Two weeks after his arrest on loansharking and extortion charges, longtime reputed Stamford Gambino crime figure Nicola Melia was indicted by a New Haven federal grand jury Wednesday for allegedly collecting high-interest loans by threats of violence.
The 78-year-old Melia, of Brushwood Road, is being held by federal authorities without bail after a federal judge rejected a $1 million request to release him one week ago.
According to a press release from David B. Fein, United States Attorney for the District of Connecticut, the indictment charges Melia with five counts of collecting extensions of credit by extortionate means.
According to the allegation, Melia made street loans to an unnamed Fairfield County individual at high interest rates.
On five occasions between Nov. 14, 2010 and Jan. 30, 2011, Melia threatened the individual with violence if the debts were not paid, according to an investigation undertaken by the FBI's Organized Crime Task Force, which includes members of the Stamford Police Department, the release said.
Melia was first arrested on the loansharking and extortion charges on March 23.
If convicted, Melia faces a maximum jail term of 20 years and a fine of up to $250,000 on each of the five counts.

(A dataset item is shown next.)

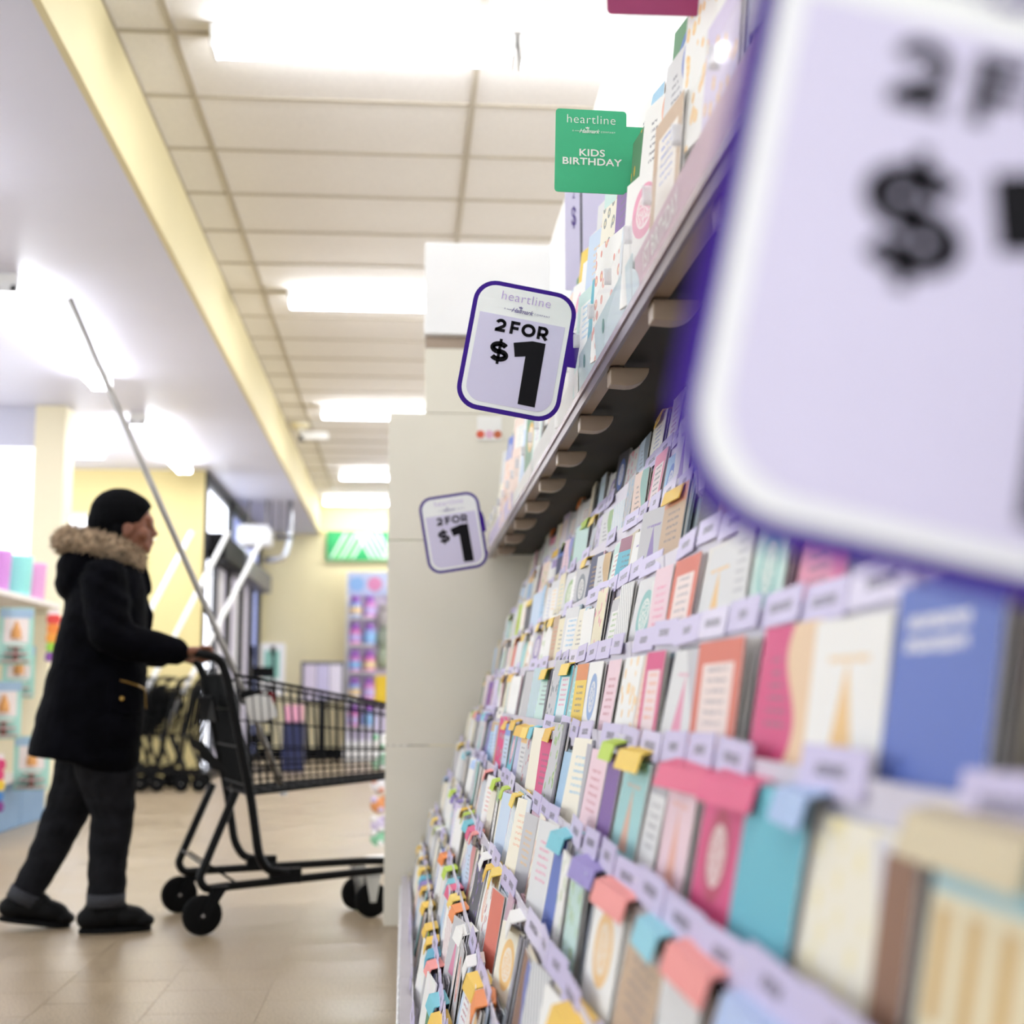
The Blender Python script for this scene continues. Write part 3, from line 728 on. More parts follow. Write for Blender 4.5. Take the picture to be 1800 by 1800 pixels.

In 1981 Melia found himself in the middle of an international murder-for-hire plot and is currently under federal supervision as a result of a 2005 racketeering conviction that also netted the Gambino family's then underboss.
In 2000, Melia did four months in federal prison for under-reporting $150,000 on his 1994 tax return.
Just before his latest arrest, Stamford police arrested Melia's 39-year-old son, Philip, of Stony Brook Drive, Stamford, on state charges of first-degree assault and third-degree criminal mischief in connection with the beating of a truck driver in April 2010. In March 2010, two men broke into Melia's home and bound and robbed him at gunpoint.
Last week, U.S. Magistrate Judge Holly Fitzsimmons -- who released Melia on $5 million bond in 2004 only to be later told by federal investigators that Melia conducted meetings and loaned money in his then 96-year-old mother's nursing home room -- refused to let him out on $1 million bond.
"I do not regard Mr. Melia as someone the court can trust," she said.